Task statement: Only one portion of the data is to be written out: from the line bearing "gr=ramp(nt,sp.outputs['Z'],[(0.0,(.86,.86,.86)),(.3,(1,1,1))])" through the line bearing "WALLR=wallmat('blue_grey_wall_render',(.42,.54,.59),.95)". Write it exactly as it appears.

Data provided:
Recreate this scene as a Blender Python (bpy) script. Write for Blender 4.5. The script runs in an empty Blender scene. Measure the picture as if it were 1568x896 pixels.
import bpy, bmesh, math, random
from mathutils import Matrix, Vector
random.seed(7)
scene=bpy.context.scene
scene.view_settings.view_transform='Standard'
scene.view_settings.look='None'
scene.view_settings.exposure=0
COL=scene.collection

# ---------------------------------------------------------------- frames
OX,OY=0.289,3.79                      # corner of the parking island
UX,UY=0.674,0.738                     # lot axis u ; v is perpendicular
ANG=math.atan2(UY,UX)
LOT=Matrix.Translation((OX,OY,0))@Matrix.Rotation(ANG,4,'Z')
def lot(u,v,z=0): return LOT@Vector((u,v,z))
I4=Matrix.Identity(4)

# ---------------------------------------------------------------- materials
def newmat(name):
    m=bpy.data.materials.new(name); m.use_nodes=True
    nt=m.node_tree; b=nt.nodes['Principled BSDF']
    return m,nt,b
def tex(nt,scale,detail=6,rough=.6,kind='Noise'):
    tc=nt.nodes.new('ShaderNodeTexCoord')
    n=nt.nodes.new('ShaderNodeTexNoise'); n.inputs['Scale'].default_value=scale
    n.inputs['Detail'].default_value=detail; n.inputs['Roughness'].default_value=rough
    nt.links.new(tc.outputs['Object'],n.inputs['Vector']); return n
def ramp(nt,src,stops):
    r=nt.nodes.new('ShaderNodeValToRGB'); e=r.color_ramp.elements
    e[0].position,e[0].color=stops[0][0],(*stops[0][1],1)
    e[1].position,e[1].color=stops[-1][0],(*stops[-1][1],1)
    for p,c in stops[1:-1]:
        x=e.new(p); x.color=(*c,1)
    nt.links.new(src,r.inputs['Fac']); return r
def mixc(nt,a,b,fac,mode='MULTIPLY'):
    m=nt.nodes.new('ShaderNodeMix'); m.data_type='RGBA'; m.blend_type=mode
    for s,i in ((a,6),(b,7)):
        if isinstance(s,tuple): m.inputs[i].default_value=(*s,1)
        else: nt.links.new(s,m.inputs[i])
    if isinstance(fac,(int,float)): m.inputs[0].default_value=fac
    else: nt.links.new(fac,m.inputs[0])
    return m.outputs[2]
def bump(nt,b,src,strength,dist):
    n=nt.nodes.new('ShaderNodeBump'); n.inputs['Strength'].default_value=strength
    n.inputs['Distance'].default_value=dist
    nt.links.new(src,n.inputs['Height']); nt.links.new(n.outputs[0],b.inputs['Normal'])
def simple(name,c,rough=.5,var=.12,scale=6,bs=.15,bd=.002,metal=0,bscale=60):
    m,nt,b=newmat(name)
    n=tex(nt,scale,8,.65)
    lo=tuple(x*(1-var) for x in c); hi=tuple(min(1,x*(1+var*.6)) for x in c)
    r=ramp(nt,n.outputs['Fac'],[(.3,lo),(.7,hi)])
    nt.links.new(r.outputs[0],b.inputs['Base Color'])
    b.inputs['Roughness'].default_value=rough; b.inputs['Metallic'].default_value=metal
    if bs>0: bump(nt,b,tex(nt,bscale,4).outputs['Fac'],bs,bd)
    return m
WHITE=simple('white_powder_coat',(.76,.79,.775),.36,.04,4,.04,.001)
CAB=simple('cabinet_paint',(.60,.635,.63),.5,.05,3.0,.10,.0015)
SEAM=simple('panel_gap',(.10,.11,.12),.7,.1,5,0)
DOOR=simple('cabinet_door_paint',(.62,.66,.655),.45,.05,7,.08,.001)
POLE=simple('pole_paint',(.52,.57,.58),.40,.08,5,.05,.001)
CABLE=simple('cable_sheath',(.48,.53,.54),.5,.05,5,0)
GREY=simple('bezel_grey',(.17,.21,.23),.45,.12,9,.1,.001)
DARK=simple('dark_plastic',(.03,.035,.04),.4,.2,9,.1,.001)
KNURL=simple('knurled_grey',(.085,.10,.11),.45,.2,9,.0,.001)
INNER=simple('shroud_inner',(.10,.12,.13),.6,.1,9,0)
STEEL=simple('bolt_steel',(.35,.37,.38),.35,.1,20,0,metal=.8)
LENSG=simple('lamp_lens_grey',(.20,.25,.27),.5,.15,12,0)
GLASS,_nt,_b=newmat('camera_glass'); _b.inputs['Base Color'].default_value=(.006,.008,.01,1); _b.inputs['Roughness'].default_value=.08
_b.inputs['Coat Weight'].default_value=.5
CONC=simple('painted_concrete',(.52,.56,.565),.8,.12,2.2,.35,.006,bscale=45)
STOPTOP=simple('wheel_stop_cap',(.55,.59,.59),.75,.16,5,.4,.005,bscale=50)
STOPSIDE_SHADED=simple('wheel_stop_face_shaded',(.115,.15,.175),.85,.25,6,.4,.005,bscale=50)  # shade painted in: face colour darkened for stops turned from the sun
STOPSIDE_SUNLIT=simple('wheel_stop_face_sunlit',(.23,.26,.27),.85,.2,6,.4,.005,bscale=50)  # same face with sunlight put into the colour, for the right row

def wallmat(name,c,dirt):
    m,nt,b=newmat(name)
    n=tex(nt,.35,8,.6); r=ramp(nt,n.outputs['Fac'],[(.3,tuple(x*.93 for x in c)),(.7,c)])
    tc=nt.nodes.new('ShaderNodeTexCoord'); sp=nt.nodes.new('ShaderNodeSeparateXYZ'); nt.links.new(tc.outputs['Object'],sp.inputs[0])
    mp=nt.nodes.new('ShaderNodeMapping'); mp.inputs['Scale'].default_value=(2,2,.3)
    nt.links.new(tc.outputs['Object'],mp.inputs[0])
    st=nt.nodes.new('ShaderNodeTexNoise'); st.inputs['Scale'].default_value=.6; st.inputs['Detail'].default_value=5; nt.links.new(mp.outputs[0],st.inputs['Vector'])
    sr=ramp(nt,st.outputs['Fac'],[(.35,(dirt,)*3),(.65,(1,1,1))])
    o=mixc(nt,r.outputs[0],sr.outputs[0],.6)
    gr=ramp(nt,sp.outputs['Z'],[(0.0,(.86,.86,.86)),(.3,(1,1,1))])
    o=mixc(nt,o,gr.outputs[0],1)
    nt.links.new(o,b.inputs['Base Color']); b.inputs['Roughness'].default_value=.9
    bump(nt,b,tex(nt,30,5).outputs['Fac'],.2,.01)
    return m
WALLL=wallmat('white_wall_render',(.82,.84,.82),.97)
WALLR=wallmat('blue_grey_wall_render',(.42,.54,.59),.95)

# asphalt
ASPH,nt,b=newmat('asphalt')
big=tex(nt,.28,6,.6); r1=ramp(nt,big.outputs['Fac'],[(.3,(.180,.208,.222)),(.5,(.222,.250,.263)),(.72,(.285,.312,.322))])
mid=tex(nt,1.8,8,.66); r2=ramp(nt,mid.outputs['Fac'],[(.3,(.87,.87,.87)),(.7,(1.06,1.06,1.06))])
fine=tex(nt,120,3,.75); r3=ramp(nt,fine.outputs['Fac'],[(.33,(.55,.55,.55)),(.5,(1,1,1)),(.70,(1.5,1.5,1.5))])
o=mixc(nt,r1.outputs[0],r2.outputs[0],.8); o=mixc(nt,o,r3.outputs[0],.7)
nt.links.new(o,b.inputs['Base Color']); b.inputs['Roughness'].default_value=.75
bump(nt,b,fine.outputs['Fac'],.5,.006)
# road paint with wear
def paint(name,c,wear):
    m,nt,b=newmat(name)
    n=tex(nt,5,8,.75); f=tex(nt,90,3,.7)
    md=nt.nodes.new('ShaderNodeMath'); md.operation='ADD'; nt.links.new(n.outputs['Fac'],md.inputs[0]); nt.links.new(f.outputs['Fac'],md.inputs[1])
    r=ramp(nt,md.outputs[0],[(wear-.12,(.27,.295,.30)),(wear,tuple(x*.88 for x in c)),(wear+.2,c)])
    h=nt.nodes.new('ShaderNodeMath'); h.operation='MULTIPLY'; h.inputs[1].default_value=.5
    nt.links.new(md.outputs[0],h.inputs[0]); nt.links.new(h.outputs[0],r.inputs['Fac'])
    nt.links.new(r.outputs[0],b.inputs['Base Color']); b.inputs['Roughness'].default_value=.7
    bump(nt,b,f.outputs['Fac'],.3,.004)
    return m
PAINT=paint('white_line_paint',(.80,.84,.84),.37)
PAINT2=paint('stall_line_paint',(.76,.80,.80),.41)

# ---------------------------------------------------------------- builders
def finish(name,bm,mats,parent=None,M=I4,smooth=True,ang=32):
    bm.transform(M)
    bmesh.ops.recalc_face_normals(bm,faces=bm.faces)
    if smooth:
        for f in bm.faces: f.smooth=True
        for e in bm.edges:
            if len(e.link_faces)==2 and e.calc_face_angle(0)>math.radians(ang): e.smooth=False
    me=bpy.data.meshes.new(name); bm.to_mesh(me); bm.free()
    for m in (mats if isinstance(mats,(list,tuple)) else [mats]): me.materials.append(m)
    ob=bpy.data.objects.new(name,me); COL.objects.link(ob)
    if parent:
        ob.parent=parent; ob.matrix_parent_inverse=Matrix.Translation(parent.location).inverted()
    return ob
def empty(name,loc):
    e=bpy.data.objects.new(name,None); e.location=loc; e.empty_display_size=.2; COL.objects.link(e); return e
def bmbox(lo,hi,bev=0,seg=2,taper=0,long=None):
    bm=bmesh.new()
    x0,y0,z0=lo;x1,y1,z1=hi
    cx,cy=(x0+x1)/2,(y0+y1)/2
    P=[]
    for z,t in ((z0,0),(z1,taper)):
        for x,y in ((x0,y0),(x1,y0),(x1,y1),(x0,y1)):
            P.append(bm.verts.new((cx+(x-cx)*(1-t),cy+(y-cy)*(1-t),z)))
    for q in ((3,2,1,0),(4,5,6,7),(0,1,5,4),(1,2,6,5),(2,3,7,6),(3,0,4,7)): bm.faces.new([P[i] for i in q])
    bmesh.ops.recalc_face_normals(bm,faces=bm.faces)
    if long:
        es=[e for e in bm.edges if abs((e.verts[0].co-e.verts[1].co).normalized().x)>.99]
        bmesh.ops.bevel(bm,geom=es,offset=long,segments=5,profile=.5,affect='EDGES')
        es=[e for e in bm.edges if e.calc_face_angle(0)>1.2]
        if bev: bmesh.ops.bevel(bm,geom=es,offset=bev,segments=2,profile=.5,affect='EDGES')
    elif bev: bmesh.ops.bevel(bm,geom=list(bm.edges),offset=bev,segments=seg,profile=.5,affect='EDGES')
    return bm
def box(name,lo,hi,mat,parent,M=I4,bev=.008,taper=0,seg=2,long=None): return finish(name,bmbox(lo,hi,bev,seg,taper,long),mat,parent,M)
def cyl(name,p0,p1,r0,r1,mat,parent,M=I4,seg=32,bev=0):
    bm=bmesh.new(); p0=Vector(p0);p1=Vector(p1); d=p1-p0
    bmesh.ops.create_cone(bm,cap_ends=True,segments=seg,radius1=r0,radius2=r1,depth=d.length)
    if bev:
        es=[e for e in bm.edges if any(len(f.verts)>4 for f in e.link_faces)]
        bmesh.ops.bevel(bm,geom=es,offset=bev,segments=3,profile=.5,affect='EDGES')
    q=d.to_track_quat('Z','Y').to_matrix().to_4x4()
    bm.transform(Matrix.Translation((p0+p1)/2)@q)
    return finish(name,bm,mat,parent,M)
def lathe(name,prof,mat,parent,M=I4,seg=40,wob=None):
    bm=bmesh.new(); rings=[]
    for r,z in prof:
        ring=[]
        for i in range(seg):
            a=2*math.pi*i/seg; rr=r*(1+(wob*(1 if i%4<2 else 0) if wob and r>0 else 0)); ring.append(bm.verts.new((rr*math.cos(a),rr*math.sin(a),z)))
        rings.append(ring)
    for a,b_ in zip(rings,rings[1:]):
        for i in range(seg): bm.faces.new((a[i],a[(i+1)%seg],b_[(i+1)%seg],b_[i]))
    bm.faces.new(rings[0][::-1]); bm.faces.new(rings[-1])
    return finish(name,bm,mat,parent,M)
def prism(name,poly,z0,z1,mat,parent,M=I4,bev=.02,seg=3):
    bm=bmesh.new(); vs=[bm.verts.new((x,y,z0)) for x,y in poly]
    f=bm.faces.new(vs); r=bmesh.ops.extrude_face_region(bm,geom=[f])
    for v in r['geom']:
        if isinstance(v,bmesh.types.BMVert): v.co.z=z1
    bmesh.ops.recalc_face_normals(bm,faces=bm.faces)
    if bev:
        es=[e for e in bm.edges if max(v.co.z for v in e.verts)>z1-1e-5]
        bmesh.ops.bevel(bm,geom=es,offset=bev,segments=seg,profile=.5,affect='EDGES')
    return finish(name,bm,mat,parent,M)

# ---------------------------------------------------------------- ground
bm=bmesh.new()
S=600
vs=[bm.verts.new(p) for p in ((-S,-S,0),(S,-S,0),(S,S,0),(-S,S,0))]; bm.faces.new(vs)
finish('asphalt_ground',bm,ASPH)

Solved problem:
    gr=ramp(nt,sp.outputs['Z'],[(0.0,(.86,.86,.86)),(.3,(1,1,1))])
    o=mixc(nt,o,gr.outputs[0],1)
    nt.links.new(o,b.inputs['Base Color']); b.inputs['Roughness'].default_value=.9
    bump(nt,b,tex(nt,30,5).outputs['Fac'],.2,.01)
    return m
WALLL=wallmat('white_wall_render',(.82,.84,.82),.97)
WALLR=wallmat('blue_grey_wall_render',(.42,.54,.59),.95)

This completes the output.